David is the founder and executive director of the Global Lives project, an organization that produces videos documenting the lives of people around the world. The project’s first undertaking consists of ten videos – each following one person for 24 hours, with no cuts. Global Lives presents the videos in the form of gallery exhibitions, with the ten videos playing simultaneously. In essence, the visitor is creating her own remix of all ten videos by choosing what to watch as she wanders through the exhibition (if you were at the CC10 celebration in San Francisco, you got a taste of the exhibition on the fourth floor).
But Global Lives isn’t just a gallery exhibition: the videos are available online as complete, uncompressed downloads. Nor is it just art. Lately, in fact, David’s been most interested in its potential in the education world.
Global Lives / David Kindler / CC BY
Part of what’s striking about Global Lives is the possibilities for use that go far beyond its original context. Global Lives videos have been used by educators all around the world, some of whom have even gone so far as to create their own cuts of Global Lives videos to demonstrate certain ideas to their students – a video of all ten subjects eating breakfast, for example, or coming home from work. Peace Corps volunteers have used Global Lives videos as training before leaving on assignments. “One of our translators is a Malawian who lives in the UK, and she shows the Malawi video to her daughter as a bedtime story, so her daughter can get an idea of what it would be like to grow up in Malawi.”
Talking with David, his excitement about these uses is contagious.
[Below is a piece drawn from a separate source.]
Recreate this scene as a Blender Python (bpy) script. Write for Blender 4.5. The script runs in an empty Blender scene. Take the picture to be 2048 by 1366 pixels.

He showed me a mock up of a site redesign that he and his team are working on. In the new Global Lives site, users will be able to watch multiple videos at once, leave timestamped comments, and even create and share their own mixes of Global Lives content. It’s amazing to see so many possibilities for sharing and reuse grow out of a simple idea – that watching how people live helps you understand them.
Global Lives is now gearing up for a second set of videos – this one called Lives in Transit and focusing on the lives of people who work in transportation – and asking for donations through Kickstarter.